[Start The data]

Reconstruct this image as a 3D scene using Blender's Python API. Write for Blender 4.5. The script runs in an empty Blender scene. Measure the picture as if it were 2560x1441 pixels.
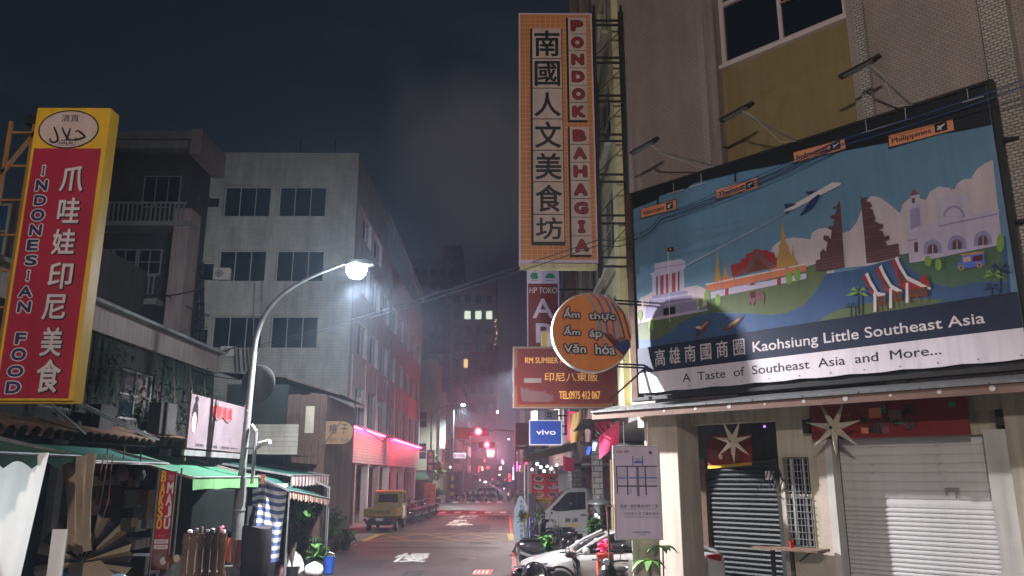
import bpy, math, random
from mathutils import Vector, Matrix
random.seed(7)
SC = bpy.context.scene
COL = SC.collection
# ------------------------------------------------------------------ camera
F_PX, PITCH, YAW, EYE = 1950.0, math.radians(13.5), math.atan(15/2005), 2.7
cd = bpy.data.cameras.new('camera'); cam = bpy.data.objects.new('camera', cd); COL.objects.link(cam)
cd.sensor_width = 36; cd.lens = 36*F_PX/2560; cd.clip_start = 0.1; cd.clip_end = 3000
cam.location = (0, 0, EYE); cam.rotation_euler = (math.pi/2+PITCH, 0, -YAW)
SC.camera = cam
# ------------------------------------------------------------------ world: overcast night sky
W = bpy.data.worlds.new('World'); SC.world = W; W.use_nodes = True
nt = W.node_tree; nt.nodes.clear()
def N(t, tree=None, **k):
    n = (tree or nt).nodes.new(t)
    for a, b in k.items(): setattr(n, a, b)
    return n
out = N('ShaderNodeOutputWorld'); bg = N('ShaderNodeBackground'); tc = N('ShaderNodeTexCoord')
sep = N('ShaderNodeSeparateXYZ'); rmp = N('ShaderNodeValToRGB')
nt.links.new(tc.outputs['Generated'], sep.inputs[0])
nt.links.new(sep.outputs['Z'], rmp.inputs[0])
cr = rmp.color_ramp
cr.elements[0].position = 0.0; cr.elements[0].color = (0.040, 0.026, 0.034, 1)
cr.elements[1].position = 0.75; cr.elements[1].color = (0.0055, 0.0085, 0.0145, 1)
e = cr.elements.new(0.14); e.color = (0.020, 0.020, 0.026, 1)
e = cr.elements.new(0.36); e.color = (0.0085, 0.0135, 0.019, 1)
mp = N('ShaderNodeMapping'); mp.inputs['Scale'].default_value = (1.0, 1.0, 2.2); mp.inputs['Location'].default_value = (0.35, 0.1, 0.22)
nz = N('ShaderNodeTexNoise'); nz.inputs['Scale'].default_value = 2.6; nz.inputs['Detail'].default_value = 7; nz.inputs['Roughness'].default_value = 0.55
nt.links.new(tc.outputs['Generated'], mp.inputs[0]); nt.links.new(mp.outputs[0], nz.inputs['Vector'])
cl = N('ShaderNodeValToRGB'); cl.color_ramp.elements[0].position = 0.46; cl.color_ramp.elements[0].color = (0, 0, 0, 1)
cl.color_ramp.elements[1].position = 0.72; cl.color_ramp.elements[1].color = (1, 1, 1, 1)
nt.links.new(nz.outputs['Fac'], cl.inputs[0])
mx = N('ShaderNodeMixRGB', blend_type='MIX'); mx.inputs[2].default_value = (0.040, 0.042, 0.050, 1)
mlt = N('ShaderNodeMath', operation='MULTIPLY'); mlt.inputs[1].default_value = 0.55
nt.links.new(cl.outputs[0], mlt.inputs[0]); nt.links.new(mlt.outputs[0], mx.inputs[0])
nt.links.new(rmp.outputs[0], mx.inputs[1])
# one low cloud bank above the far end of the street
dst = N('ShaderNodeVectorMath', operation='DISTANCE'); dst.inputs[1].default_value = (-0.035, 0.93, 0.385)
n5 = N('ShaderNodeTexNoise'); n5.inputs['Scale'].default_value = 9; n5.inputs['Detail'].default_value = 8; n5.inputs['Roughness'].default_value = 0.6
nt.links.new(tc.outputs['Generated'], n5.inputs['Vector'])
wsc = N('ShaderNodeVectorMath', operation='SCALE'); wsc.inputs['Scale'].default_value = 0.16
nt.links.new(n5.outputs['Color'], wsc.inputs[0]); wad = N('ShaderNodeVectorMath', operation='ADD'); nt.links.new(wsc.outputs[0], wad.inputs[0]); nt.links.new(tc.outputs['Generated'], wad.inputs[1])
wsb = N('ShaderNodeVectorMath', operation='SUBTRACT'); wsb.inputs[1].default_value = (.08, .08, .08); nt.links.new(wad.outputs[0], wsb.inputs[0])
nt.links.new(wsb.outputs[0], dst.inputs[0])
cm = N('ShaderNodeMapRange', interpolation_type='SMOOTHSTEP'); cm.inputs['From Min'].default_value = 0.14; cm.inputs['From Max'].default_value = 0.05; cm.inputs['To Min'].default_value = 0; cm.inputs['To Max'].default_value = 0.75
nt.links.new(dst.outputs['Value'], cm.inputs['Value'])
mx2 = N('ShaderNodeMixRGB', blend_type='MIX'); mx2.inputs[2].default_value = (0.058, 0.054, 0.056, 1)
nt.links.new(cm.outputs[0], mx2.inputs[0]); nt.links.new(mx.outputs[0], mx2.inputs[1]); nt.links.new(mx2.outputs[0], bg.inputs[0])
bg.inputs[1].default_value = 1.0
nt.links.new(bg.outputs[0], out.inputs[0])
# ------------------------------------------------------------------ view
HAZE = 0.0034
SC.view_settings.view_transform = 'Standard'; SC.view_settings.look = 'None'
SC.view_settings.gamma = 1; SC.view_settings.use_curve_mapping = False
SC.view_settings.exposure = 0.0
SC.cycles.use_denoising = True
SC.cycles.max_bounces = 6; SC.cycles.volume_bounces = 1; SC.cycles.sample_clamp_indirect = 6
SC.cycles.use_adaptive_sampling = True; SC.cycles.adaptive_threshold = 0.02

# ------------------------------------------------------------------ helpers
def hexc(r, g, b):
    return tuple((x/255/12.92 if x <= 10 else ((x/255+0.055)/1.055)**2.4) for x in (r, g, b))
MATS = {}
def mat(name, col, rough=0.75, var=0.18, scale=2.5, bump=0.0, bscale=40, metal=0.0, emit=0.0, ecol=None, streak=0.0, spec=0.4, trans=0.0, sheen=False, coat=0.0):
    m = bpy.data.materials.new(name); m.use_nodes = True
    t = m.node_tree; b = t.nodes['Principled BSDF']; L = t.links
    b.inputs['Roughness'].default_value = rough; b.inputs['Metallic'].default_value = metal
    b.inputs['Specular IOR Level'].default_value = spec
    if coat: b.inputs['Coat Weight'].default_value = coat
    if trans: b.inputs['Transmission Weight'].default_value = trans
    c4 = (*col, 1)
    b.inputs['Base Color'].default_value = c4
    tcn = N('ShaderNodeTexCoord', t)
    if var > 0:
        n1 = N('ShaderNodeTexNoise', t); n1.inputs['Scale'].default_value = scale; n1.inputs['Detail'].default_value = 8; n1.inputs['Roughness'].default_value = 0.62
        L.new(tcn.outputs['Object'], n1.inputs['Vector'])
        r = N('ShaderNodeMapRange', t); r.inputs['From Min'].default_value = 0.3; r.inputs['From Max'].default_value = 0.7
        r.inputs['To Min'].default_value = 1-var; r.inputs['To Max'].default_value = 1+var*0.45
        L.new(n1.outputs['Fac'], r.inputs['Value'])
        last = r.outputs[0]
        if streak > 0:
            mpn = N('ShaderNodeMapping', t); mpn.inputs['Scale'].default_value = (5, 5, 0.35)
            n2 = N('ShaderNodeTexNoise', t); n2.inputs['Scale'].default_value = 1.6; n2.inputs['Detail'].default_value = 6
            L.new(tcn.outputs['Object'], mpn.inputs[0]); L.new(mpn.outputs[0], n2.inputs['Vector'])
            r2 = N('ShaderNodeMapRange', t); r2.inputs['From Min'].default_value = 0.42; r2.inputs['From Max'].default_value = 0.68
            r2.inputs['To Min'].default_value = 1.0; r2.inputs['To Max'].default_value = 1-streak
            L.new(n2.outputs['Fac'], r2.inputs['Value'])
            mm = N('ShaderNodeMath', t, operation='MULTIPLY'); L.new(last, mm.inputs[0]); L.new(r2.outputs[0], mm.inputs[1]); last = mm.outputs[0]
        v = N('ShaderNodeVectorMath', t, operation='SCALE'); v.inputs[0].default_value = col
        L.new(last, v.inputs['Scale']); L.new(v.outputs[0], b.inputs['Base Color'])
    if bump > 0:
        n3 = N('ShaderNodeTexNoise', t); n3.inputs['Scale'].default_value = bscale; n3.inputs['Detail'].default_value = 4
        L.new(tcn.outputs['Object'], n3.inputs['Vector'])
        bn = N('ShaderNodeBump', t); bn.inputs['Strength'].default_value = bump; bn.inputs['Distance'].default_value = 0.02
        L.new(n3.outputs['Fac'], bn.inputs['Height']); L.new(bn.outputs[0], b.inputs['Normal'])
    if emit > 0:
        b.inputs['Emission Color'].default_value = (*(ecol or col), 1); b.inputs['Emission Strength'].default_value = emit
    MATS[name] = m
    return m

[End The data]
[Start The data]

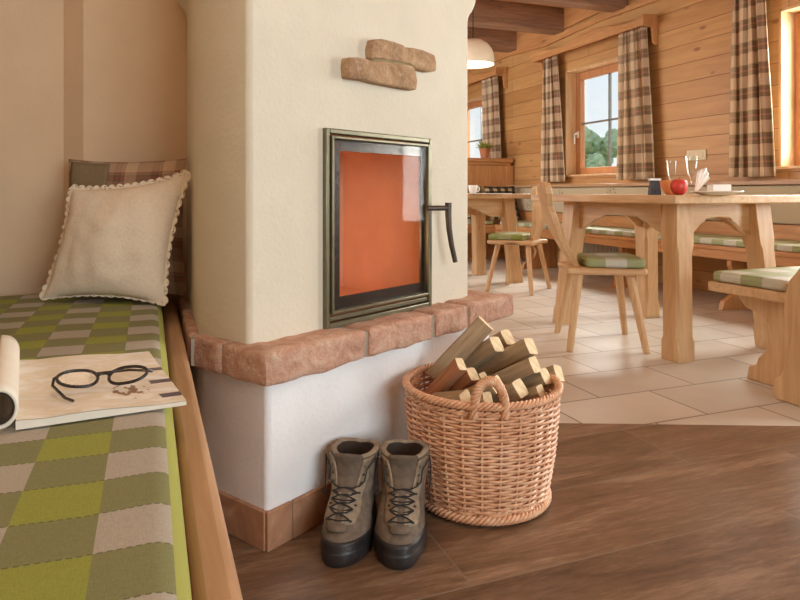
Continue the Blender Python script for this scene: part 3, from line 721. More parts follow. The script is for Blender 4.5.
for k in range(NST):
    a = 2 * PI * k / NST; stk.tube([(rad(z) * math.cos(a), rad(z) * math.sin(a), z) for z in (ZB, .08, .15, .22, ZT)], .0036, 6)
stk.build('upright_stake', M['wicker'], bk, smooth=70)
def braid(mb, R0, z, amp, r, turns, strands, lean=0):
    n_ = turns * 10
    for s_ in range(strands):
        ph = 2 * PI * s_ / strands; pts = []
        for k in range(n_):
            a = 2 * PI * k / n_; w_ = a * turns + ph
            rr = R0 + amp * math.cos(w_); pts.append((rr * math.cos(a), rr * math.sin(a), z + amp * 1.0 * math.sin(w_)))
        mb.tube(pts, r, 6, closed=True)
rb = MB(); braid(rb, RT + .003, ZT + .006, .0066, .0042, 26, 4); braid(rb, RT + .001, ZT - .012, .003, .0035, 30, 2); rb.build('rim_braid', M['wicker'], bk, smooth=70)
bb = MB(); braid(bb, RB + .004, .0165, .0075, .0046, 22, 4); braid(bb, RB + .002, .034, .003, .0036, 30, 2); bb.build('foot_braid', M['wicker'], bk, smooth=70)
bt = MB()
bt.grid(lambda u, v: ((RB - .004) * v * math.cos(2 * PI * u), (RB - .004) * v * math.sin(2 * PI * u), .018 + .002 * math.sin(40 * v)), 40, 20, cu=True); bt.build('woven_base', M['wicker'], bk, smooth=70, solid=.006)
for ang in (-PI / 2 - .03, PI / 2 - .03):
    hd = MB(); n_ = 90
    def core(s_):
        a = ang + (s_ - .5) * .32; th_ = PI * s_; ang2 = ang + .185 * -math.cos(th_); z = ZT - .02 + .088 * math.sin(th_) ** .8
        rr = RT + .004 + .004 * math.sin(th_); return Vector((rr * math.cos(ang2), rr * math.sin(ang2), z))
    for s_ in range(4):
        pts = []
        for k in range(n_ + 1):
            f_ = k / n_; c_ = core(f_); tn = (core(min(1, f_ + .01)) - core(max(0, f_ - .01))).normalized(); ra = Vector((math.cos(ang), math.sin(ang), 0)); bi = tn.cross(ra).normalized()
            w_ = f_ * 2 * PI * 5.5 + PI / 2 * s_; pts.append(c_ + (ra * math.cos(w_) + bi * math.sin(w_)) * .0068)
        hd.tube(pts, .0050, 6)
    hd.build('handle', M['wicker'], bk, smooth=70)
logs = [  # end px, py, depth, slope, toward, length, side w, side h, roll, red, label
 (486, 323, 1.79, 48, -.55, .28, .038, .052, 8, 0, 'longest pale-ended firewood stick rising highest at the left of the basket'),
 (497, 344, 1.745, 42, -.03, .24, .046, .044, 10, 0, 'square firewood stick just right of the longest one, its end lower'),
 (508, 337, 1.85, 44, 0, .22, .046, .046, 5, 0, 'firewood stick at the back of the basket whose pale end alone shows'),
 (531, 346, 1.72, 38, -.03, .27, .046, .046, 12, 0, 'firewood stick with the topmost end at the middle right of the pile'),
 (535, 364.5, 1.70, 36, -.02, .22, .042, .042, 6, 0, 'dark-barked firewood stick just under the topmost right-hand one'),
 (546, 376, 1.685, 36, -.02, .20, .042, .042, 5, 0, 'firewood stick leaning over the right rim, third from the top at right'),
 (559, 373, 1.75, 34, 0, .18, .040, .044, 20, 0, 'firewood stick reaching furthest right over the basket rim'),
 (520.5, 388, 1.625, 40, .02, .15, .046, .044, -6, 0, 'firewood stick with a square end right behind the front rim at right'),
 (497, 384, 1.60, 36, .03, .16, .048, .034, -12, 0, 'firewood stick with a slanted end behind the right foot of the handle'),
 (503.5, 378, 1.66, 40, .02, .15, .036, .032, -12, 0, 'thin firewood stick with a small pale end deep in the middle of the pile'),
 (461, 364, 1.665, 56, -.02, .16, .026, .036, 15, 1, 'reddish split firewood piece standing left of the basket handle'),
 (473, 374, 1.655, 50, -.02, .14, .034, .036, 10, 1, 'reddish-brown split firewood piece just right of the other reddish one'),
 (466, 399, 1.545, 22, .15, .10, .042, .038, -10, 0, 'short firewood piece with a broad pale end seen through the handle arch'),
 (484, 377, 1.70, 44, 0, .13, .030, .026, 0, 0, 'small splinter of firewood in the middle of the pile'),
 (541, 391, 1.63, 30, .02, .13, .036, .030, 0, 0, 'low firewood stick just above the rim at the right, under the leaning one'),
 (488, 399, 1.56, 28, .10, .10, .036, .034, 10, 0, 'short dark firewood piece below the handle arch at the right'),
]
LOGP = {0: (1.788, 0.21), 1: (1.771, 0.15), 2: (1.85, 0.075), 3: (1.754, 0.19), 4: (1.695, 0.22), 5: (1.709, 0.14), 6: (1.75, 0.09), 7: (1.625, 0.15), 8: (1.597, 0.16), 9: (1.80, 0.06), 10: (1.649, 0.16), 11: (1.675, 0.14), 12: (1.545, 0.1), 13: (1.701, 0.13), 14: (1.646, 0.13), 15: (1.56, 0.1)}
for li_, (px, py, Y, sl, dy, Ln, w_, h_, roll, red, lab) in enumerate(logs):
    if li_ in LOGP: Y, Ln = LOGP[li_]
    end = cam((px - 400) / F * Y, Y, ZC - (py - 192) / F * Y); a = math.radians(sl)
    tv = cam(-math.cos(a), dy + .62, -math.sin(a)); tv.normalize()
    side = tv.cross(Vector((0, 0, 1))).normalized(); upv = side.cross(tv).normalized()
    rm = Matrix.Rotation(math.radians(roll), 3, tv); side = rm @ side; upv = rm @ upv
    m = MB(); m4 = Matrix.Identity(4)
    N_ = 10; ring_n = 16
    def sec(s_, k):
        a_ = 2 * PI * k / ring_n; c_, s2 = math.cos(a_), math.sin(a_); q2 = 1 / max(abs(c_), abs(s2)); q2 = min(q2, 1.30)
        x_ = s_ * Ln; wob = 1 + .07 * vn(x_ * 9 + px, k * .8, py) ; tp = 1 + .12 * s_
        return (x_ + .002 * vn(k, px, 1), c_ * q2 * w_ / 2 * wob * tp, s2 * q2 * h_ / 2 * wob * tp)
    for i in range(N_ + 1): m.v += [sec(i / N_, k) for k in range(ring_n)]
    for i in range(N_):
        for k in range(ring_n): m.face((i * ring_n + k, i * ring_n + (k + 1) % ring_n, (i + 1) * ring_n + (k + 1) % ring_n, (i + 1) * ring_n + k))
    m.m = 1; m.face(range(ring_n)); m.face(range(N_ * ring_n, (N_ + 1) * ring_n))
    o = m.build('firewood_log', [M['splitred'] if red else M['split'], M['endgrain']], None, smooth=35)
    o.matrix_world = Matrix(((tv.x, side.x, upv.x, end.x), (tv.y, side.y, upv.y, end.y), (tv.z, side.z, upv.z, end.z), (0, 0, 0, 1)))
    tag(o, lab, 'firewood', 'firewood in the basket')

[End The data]

> _Short task_
Where a line contains the string "Python", extract that line.

> _Written solution_
Reconstruct this image as a 3D scene using Blender's Python API. Write for Blender 4.5. The script runs in an empty Blender scene. Measure the picture as if it were 2560x1441 pixels.
Continue the Blender Python script for this scene: part 3, from line 721. More parts follow. The script is for Blender 4.5.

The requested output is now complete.